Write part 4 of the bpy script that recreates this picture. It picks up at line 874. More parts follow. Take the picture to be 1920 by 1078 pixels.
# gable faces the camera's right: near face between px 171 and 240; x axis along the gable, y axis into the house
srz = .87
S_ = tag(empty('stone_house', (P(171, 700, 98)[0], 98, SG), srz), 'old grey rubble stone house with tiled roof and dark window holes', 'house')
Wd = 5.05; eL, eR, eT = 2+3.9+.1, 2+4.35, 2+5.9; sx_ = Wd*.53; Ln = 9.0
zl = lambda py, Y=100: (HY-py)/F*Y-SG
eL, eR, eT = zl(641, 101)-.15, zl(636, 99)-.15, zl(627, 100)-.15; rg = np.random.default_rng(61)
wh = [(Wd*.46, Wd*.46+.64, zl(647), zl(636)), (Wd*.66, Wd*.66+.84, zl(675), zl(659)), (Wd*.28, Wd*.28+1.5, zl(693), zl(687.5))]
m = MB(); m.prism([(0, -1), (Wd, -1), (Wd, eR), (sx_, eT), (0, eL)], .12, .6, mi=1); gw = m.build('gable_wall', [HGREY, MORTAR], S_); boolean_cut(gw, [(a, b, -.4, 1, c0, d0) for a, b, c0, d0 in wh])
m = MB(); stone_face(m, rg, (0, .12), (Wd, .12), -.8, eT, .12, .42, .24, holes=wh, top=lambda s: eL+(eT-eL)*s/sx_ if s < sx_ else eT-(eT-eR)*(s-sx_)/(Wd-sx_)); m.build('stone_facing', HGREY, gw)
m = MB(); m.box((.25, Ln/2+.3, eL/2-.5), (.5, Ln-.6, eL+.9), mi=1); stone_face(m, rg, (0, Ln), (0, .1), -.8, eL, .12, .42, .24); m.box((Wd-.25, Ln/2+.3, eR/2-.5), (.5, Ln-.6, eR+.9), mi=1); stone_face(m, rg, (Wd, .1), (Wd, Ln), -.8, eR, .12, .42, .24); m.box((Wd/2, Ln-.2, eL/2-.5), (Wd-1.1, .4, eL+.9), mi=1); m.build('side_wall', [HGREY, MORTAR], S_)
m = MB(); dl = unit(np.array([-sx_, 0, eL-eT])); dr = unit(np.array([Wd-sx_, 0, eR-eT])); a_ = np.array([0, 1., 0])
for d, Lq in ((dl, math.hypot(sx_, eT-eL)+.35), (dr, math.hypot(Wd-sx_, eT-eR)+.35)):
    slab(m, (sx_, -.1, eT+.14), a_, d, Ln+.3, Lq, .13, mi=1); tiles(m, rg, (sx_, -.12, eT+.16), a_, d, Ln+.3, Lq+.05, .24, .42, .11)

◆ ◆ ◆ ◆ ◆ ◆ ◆

» **Task statement**
Write out the entire listing exactly.

» **Response to this task**
Write part 4 of the bpy script that recreates this picture. It picks up at line 874. More parts follow. Take the picture to be 1920 by 1078 pixels.
# gable faces the camera's right: near face between px 171 and 240; x axis along the gable, y axis into the house
srz = .87
S_ = tag(empty('stone_house', (P(171, 700, 98)[0], 98, SG), srz), 'old grey rubble stone house with tiled roof and dark window holes', 'house')
Wd = 5.05; eL, eR, eT = 2+3.9+.1, 2+4.35, 2+5.9; sx_ = Wd*.53; Ln = 9.0
zl = lambda py, Y=100: (HY-py)/F*Y-SG
eL, eR, eT = zl(641, 101)-.15, zl(636, 99)-.15, zl(627, 100)-.15; rg = np.random.default_rng(61)
wh = [(Wd*.46, Wd*.46+.64, zl(647), zl(636)), (Wd*.66, Wd*.66+.84, zl(675), zl(659)), (Wd*.28, Wd*.28+1.5, zl(693), zl(687.5))]
m = MB(); m.prism([(0, -1), (Wd, -1), (Wd, eR), (sx_, eT), (0, eL)], .12, .6, mi=1); gw = m.build('gable_wall', [HGREY, MORTAR], S_); boolean_cut(gw, [(a, b, -.4, 1, c0, d0) for a, b, c0, d0 in wh])
m = MB(); stone_face(m, rg, (0, .12), (Wd, .12), -.8, eT, .12, .42, .24, holes=wh, top=lambda s: eL+(eT-eL)*s/sx_ if s < sx_ else eT-(eT-eR)*(s-sx_)/(Wd-sx_)); m.build('stone_facing', HGREY, gw)
m = MB(); m.box((.25, Ln/2+.3, eL/2-.5), (.5, Ln-.6, eL+.9), mi=1); stone_face(m, rg, (0, Ln), (0, .1), -.8, eL, .12, .42, .24); m.box((Wd-.25, Ln/2+.3, eR/2-.5), (.5, Ln-.6, eR+.9), mi=1); stone_face(m, rg, (Wd, .1), (Wd, Ln), -.8, eR, .12, .42, .24); m.box((Wd/2, Ln-.2, eL/2-.5), (Wd-1.1, .4, eL+.9), mi=1); m.build('side_wall', [HGREY, MORTAR], S_)
m = MB(); dl = unit(np.array([-sx_, 0, eL-eT])); dr = unit(np.array([Wd-sx_, 0, eR-eT])); a_ = np.array([0, 1., 0])
for d, Lq in ((dl, math.hypot(sx_, eT-eL)+.35), (dr, math.hypot(Wd-sx_, eT-eR)+.35)):
    slab(m, (sx_, -.1, eT+.14), a_, d, Ln+.3, Lq, .13, mi=1); tiles(m, rg, (sx_, -.12, eT+.16), a_, d, Ln+.3, Lq+.05, .24, .42, .11)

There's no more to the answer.